What is being asked → Pictures excluded, return the lines below from the first through the line holding "sc.camera = co".

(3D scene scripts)
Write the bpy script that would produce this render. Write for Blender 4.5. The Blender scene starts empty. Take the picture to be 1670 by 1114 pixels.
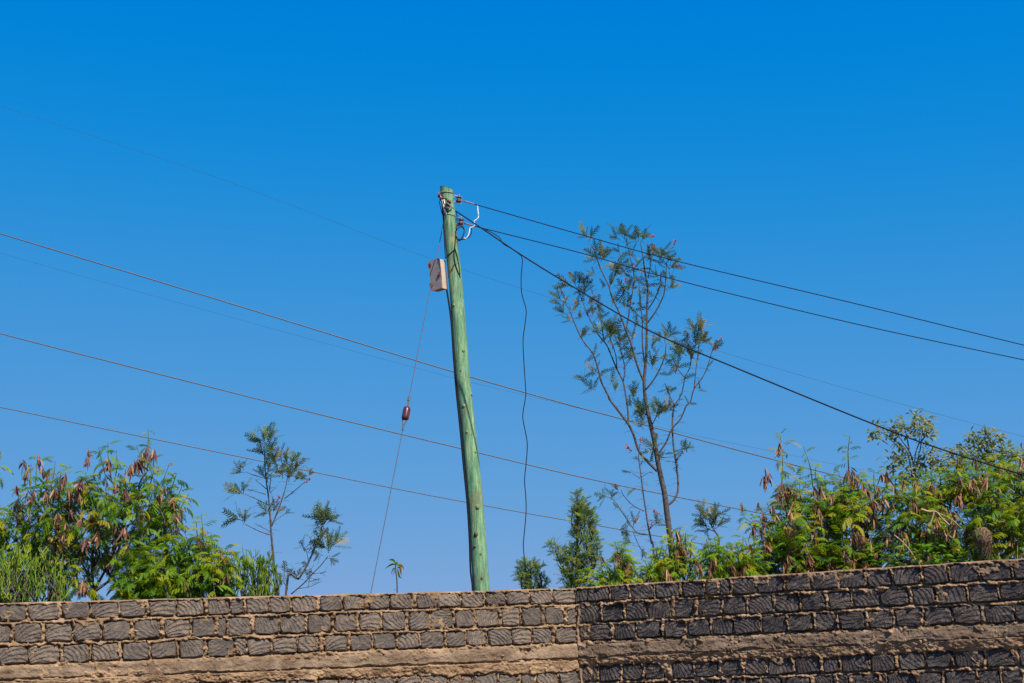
import bpy, math, random
import numpy as np
from mathutils import Matrix, Vector
R = math.radians
random.seed(7); RNG = np.random.default_rng(11)
sc = bpy.context.scene
COL = sc.collection

# ------------------------------------------------------------------ camera
CAM = np.array([0.0, 0.0, 1.65]); PITCH = R(12.46); ROLL = R(2.4)
FPX, CX, CY = 2319.0, 835.0, 557.0
fw = np.array([0, math.cos(PITCH), math.sin(PITCH)])
up0 = np.array([0, -math.sin(PITCH), math.cos(PITCH)]); rt0 = np.array([1.0, 0, 0])
rt = math.cos(ROLL)*rt0 - math.sin(ROLL)*up0
up = math.sin(ROLL)*rt0 + math.cos(ROLL)*up0
cam = bpy.data.cameras.new('camera'); co = bpy.data.objects.new('camera', cam); COL.objects.link(co)
cam.sensor_width = 36; cam.lens = FPX/1670*36; cam.clip_end = 9000; cam.clip_start = 0.1
M = Matrix(((rt[0], up[0], -fw[0], CAM[0]), (rt[1], up[1], -fw[1], CAM[1]), (rt[2], up[2], -fw[2], CAM[2]), (0, 0, 0, 1)))
co.matrix_world = M
sc.camera = co

# ------------------------------------------------------------------ sky and sun
SUN_AZ, SUN_EL = 36.0, 48.0            # to the right behind the camera
w = bpy.data.worlds.new('World'); sc.world = w; w.use_nodes = True
nt = w.node_tree; nt.nodes.clear()
out = nt.nodes.new('ShaderNodeOutputWorld'); bg = nt.nodes.new('ShaderNodeBackground')
sky = nt.nodes.new('ShaderNodeTexSky'); sky.sky_type = 'NISHITA'; sky.sun_disc = False
sky.sun_elevation = R(SUN_EL); sky.sun_rotation = R(180-SUN_AZ)
sky.altitude = 1800; sky.air_density = 1.0; sky.dust_density = 0.2; sky.ozone_density = 4.0
# one colour grade over the whole sky (deep azure, as the photograph was developed)
EXPO = 0.5
sep = nt.nodes.new('ShaderNodeSeparateColor'); com = nt.nodes.new('ShaderNodeCombineColor'); nt.links.new(sky.outputs[0], sep.inputs[0])
for ch, (o_, m0_, p_, a_) in enumerate(((1.22, 0.0, .62, .355), (1.25, .12, .2, .425), (0, 0.0, .02, .70))):
    q_ = []
    for op, val in (('SUBTRACT', o_), ('SMOOTH_MAX', m0_), ('MULTIPLY', .1), ('POWER', p_), ('MULTIPLY', a_*10*2**-EXPO)):
        nd_ = nt.nodes.new('ShaderNodeMath'); nd_.operation = op; nd_.inputs[1].default_value = val; nd_.inputs[2].default_value = .38
        nt.links.new(q_[-1].outputs[0] if q_ else sep.outputs[ch], nd_.inputs[0]); q_.append(nd_)
    nt.links.new(q_[-1].outputs[0], com.inputs[ch])
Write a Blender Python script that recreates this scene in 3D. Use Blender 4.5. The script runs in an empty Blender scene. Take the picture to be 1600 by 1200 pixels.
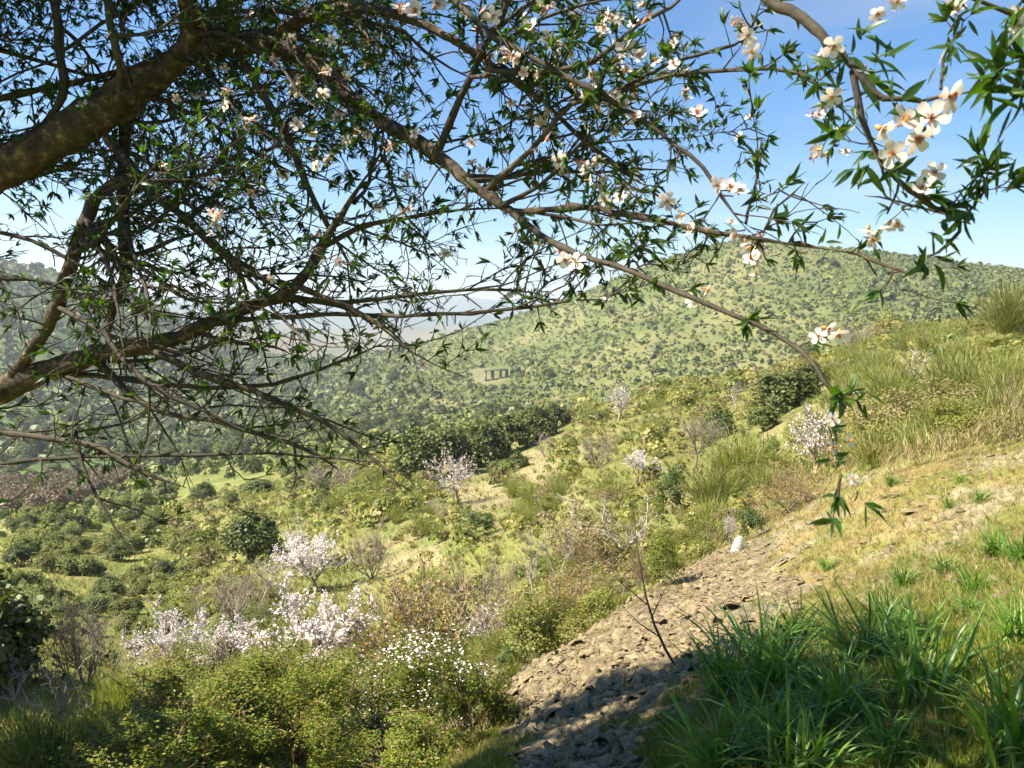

Written response →
Write the bpy script that would produce this render. Write for Blender 4.5. The Blender scene starts empty. Take the picture to be 1670 by 1114 pixels.
import bpy, math, random
import numpy as np
from mathutils import Matrix, Vector
R = math.radians
random.seed(7); RNG = np.random.default_rng(11)
sc = bpy.context.scene
COL = sc.collection

# ------------------------------------------------------------------ camera
CAM = np.array([0.0, 0.0, 1.65]); PITCH = R(12.46); ROLL = R(2.4)
FPX, CX, CY = 2319.0, 835.0, 557.0
fw = np.array([0, math.cos(PITCH), math.sin(PITCH)])
up0 = np.array([0, -math.sin(PITCH), math.cos(PITCH)]); rt0 = np.array([1.0, 0, 0])
rt = math.cos(ROLL)*rt0 - math.sin(ROLL)*up0
up = math.sin(ROLL)*rt0 + math.cos(ROLL)*up0
cam = bpy.data.cameras.new('camera'); co = bpy.data.objects.new('camera', cam); COL.objects.link(co)
cam.sensor_width = 36; cam.lens = FPX/1670*36; cam.clip_end = 9000; cam.clip_start = 0.1
M = Matrix(((rt[0], up[0], -fw[0], CAM[0]), (rt[1], up[1], -fw[1], CAM[1]), (rt[2], up[2], -fw[2], CAM[2]), (0, 0, 0, 1)))
co.matrix_world = M
sc.camera = co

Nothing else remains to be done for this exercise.